Even as he delineates this hell, Mr. Milton pays homage to
the righteous men and women who risked their lives to help save
others'. Several American citizens - mostly ministers and missionaries
- tried to use their diplomatic status to shield refugees. The
American International College took in 1,500 Greeks and Armenians,
while thousands more camped out at the American consulate. But
it was finally a single individual who did the most to stop the
catastrophe. Asa Jennings, a Methodist pastor from New York who
worked for the Smyrna YMCA, used a combination of moral suasion and
sheer trickery to convince the Greek government to send a fleet to
Smyrna under American protection. On September 23, two weeks after
the massacre began, the rescue ships arrived, and within a week,
some 300,000 people had been evacuated to Greece.

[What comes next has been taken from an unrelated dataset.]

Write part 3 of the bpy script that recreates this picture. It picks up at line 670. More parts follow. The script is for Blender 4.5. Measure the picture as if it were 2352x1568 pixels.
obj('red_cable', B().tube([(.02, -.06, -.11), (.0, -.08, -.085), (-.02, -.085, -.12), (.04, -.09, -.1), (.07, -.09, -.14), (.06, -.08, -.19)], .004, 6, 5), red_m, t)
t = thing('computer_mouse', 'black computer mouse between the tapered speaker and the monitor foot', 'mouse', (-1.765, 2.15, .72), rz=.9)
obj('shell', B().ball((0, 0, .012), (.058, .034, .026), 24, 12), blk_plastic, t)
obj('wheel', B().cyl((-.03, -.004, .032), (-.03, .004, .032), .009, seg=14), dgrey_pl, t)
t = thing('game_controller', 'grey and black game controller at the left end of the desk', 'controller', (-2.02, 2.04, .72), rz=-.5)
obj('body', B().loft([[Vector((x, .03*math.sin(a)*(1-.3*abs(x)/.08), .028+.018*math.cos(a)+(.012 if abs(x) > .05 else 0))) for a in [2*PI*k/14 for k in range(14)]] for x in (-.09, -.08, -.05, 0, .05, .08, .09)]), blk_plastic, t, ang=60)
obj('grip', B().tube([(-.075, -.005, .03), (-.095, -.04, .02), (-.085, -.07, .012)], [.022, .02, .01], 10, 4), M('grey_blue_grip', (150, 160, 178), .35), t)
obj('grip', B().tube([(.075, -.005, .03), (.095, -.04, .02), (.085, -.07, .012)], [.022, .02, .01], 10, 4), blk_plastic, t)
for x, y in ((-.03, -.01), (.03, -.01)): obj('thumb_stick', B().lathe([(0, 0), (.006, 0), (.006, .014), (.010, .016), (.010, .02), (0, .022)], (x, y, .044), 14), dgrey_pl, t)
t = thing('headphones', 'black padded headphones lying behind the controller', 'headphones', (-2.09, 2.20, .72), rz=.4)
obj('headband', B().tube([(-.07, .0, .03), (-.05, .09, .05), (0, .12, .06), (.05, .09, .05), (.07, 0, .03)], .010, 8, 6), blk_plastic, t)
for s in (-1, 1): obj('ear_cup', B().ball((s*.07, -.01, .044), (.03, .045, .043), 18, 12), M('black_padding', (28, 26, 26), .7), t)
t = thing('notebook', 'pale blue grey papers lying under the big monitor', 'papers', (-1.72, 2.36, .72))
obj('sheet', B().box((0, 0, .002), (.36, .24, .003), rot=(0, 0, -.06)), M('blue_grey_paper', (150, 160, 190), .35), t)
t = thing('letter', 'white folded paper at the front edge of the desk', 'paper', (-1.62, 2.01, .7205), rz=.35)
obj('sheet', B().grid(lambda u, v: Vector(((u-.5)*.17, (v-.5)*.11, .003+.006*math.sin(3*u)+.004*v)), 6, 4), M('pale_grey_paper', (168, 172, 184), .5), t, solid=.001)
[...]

The death toll in the fall of Smyrna remains disputed, Mr. Milton
writes, but "approximately 100,000 people were killed and another
160,000 deported into the interior," most of whom perished on the
way. In the face of a tragedy of such dimensions, it is hard to
feel too sorry for the Levantine aristocrats. As Mr. Milton writes,
"they had not been raped or killed - that had been the fate of their
servants." Most of them managed to escape Smyrna with their lives,
though they lost their possessions.
Above all, what they lost was the city itself - the luxurious,
cosmopolitan society that could not survive an age of uncompromising
nationalism. After a century of ethnic cleansing, Smyrna deserves
to be remembered as, if not a paradise lost, at least a martyr to
the human capacity for hatred. As George Horton wrote on leaving the
burning city, "one of the keenest impressions which I brought with me
from Smyrna was a feeling of shame that I belonged to the human race."